ROMAN CIVILIZATION
The Encyclopaedia Britannica writes:
Towards the close of the pre-Christian period, the Roman Empire achieved dominance over the entire Mediterranean world. Rome presents a paradox to historians of science. This civilization, so sophisticated and apparently modern in its politics and personalities, very strong in the learned disciplines of the law, very progressive in the state technologies of warfare and public hygiene, with direct access to the corpus of Greek science, nevertheless failed to produce a single scientist.

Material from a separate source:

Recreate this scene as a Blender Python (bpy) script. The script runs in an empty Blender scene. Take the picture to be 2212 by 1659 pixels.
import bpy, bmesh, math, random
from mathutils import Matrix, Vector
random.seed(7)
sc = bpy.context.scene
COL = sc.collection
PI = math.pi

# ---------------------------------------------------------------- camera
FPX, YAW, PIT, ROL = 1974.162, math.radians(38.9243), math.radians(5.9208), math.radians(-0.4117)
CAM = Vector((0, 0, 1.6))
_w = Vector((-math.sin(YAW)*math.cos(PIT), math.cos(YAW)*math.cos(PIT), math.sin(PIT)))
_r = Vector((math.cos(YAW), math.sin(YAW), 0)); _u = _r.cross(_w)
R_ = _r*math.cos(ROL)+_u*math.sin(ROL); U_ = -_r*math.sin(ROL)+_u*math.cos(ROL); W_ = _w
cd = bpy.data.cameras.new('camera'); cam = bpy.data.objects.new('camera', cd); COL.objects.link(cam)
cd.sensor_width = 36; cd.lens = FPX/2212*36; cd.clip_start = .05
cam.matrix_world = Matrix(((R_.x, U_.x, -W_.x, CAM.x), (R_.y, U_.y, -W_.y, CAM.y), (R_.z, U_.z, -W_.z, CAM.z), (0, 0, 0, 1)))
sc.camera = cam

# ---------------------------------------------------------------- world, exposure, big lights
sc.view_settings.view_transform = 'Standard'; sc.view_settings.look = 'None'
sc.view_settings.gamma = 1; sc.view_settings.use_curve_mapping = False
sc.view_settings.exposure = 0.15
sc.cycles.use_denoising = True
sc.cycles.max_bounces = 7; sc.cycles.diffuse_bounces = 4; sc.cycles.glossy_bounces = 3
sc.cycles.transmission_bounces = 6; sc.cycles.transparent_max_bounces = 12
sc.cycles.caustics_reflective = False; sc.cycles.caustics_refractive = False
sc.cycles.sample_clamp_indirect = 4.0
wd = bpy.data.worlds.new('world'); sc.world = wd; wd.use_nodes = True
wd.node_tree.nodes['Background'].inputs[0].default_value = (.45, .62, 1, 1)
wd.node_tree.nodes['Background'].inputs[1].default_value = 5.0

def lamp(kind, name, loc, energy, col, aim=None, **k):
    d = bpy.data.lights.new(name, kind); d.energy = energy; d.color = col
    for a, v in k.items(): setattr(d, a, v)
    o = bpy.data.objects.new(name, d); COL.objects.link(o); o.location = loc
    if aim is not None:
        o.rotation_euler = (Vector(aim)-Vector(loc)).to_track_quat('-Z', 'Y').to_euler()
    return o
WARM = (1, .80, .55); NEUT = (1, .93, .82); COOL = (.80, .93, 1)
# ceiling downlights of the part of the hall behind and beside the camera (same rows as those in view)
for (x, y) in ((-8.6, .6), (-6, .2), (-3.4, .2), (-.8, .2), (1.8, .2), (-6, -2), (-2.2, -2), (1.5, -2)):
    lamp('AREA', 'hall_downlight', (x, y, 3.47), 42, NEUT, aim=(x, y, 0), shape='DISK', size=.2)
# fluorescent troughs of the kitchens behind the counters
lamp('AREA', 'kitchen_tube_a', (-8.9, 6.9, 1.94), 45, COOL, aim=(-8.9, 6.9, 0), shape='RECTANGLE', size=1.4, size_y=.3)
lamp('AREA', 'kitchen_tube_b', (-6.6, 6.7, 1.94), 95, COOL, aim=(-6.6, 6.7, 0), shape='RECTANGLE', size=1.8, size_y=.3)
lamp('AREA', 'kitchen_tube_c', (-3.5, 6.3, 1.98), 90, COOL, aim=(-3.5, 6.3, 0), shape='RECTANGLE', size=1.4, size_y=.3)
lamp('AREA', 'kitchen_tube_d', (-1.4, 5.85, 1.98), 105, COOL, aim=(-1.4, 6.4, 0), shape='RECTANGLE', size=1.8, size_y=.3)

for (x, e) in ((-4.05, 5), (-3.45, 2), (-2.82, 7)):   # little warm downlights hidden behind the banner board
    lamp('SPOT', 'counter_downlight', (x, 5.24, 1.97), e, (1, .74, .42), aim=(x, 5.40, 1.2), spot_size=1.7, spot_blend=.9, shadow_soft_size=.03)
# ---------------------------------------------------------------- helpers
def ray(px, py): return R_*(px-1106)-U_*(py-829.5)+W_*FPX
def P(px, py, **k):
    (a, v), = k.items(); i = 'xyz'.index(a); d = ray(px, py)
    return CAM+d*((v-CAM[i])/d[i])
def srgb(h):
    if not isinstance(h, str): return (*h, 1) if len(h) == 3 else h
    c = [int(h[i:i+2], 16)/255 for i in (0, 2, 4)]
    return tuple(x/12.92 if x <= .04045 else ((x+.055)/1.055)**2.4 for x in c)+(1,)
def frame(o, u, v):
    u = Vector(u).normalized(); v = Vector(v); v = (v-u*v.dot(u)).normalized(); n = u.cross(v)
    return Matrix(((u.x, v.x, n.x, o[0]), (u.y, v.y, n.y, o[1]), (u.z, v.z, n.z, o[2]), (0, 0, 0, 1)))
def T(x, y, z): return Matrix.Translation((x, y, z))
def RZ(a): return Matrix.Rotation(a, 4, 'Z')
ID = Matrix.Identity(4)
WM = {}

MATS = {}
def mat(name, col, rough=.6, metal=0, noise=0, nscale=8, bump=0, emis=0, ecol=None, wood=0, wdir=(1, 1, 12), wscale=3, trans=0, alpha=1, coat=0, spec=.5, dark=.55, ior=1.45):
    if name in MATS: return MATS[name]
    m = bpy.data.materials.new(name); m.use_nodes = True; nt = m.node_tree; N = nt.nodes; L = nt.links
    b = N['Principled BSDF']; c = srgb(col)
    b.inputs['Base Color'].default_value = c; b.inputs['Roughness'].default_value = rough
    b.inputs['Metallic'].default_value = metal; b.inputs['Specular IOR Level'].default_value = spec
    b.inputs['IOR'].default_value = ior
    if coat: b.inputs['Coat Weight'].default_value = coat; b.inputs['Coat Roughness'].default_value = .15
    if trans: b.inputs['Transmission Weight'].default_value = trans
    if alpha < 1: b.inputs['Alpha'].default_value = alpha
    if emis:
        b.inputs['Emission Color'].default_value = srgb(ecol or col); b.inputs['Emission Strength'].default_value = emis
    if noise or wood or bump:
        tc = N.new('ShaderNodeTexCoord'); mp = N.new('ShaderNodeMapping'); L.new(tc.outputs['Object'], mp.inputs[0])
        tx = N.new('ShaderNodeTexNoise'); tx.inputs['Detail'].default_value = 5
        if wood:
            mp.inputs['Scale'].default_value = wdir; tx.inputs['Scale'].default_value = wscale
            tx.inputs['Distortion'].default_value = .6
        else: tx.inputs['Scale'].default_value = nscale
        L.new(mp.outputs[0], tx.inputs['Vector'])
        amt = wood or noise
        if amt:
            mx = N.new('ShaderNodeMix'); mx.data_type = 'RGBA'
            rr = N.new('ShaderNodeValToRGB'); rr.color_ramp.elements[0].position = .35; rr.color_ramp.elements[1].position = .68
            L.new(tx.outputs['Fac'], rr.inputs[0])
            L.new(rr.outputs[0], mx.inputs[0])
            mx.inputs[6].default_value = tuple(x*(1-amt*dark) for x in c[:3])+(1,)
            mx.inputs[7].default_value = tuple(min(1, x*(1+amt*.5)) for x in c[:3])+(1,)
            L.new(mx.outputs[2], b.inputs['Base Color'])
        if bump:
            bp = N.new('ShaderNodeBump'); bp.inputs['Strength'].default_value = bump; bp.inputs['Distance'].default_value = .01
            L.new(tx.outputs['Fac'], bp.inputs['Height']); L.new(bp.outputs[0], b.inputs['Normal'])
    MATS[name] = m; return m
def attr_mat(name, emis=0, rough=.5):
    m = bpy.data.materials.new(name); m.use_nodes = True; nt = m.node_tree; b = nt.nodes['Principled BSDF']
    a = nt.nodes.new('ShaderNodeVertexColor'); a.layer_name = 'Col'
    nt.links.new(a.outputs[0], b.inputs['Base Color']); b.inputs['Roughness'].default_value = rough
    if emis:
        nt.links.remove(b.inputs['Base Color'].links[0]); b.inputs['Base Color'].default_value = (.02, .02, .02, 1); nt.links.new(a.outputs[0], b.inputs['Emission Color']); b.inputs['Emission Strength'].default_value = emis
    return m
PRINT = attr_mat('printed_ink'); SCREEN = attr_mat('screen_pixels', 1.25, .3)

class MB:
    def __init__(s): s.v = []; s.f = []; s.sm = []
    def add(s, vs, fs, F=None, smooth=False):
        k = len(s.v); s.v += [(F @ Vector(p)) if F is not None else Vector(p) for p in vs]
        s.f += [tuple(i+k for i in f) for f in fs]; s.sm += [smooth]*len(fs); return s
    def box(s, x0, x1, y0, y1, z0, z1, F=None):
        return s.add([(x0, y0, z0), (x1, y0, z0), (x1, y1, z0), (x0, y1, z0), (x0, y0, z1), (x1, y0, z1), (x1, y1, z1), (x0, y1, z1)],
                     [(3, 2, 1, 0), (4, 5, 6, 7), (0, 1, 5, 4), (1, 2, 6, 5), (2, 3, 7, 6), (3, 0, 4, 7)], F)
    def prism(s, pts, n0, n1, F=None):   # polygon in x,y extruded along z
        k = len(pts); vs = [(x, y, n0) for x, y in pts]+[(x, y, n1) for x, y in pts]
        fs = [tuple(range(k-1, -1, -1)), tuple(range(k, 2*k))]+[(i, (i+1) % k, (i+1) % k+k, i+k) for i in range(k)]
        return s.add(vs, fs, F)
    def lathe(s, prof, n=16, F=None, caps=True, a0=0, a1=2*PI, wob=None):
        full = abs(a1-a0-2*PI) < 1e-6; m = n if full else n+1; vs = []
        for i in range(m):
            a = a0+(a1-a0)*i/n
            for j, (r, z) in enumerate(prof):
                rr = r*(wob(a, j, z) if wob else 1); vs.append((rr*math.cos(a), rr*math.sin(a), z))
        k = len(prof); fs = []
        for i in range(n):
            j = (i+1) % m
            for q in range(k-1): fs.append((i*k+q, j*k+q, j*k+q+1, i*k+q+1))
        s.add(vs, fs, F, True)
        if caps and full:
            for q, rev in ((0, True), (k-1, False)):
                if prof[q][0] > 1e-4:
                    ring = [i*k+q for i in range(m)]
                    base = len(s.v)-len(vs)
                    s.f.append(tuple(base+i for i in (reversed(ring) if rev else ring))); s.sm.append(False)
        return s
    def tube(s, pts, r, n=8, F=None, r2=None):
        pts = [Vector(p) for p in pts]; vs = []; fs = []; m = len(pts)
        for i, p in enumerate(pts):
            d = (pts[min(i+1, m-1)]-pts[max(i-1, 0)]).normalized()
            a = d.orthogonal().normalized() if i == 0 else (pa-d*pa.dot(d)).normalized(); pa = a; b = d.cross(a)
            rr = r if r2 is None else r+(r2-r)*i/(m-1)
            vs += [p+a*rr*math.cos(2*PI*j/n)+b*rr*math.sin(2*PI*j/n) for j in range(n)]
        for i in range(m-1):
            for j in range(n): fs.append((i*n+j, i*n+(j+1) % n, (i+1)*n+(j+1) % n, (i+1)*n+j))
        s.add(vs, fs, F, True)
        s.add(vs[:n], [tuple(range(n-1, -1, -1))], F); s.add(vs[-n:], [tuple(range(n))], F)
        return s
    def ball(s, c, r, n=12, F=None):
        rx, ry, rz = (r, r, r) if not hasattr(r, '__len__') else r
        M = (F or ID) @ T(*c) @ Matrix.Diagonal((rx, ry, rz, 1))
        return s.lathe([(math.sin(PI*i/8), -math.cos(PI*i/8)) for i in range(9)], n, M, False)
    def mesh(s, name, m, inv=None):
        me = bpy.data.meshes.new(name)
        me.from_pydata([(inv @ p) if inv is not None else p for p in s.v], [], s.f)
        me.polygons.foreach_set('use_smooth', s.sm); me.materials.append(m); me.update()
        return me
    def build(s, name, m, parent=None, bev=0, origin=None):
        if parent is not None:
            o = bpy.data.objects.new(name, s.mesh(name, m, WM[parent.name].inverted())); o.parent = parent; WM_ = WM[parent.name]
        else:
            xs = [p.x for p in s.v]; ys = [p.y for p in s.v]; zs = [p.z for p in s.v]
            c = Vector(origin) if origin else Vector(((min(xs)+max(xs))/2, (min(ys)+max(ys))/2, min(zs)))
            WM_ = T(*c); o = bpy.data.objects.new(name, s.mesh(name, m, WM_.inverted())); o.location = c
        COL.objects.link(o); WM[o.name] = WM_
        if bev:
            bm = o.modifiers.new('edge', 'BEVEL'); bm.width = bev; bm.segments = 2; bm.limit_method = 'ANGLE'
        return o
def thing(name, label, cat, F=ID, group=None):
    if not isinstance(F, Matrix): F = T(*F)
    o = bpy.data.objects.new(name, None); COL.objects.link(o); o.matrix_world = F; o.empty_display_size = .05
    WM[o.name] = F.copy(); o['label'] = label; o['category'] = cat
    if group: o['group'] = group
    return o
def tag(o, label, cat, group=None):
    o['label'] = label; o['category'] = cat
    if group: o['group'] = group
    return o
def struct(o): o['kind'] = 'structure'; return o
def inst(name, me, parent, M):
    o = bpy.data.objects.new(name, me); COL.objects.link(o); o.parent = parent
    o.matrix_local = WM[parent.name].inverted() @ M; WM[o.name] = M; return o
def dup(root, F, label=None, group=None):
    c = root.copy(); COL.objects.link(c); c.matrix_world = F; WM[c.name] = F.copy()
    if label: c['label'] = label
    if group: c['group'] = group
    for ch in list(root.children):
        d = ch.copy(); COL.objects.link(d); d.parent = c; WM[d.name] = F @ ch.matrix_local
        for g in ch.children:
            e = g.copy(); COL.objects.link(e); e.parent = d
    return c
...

The article goes on to say that historians, attempting to explain the Romans’ utter failure in science, suggest that “perhaps the social structure of Rome, combined with its long adherence to gross forms of magic, left no place for an appreciation of that peculiar commitment to the hard and hazardous road to knowledge and wisdom that lies through disciplined enquiry into isolated aspects of the natural world. Indeed, when one considers how few have been the cultures in which science has flourished, one may reverse the question and consider Rome as the normal, and classical Greece as the surprising phenomenon to be explained.”
The historians have failed to produce any convincing answer to this question. But the answer becomes obvious when we take into account the fact that the Romans were polytheists. It was actually polytheism and idol worship, which stood in the way of their carrying out research and investigation in the field of science. The concept of the sanctity of all-natural objects prevented them from making a conquest of them.